Some issues require a full-force effort. But, how do we expand our program to reach interested constituents, especially when the issue may be nuanced? How do I even find outside advocates, and how do I get them to do more than just fill-in a form letter?

Have feedback on this session? We’d love to hear it! Submit it here.


How do we expand my program to reach interested constituents, and what are some positive and negative consequences?

  • Keep messages general – one organization advocating for childrens’ healthcare didn’t mention Obamacare or the ACA, but instead framed their message in generalities to expand their program.
  • Membership organizations can provide ready-made messaging to their subsidiary organizations for them to brand and put on their own site to target members who might not realize the role the advocacy group plays.
  • Reaching beyond the base this way builds your list and can create deeper relationships and more authentic advocacy with your members. This can drive more actions, be they letters to Congress or donations to your organization. But, it’s hard work and takes a lot of resources, e.g. time and money, to manage and keep alive through care and feeding. This means you’ll need to fight for funding internally and may need to strongly defend return on investment. And, once you do expand your base, more people means more critics.
  • Establish a hub with compelling visuals to capture very limited digital attention and removes as many barriers to entry as possible. People are being marketed to constantly. Make it very easy for people to take immediate action on a hub that shows your organization’s values. Efforts to expand your program can help shake off creative cobwebs.

How do I even find outside advocates?

  • Leverage existing social media conversations. Engage with people in the comments on Facebook or in the Twitter mentions to share who you are and what you’re doing.

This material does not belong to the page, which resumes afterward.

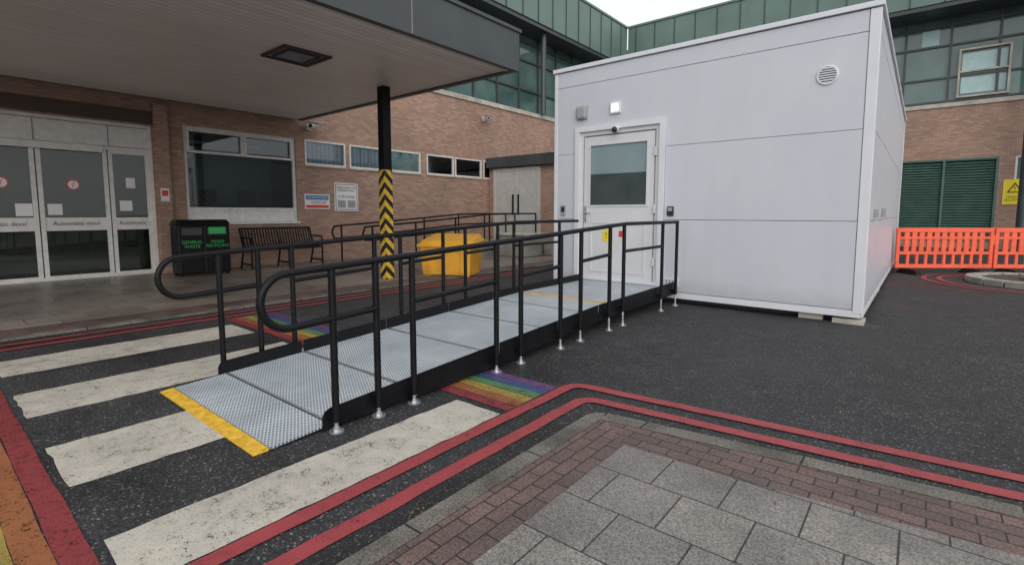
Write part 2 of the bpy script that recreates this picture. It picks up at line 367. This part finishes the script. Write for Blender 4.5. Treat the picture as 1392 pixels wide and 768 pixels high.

Research people who may have a connection and are an influencer, particularly those with a large social media presence/following.
  • Do your research to know who your audience is and go after them. What’s the price you put on an advocate? How much money do you need to spend per advocate to recruit new members?

How do I get them to do more than just fill-in a form letter?

  • One organization gathered petitions using an online tool then physically printed them, bound them in a book, and hired a professional photographer to show their advocates – in this case, children – delivering it to the Hill. The same organization encouraged people to print a branded PDF with a question on it, write their answer, and tweet a photo to engage people on social media.
  • Your members’ motivations to advocate are the same as your base: “What’s in it for me?” Personalization and showing what matters and what’s at stake is crucial. Get your message down to the simplest, most crystallized nuggets of personalized information to better motivate people to take action.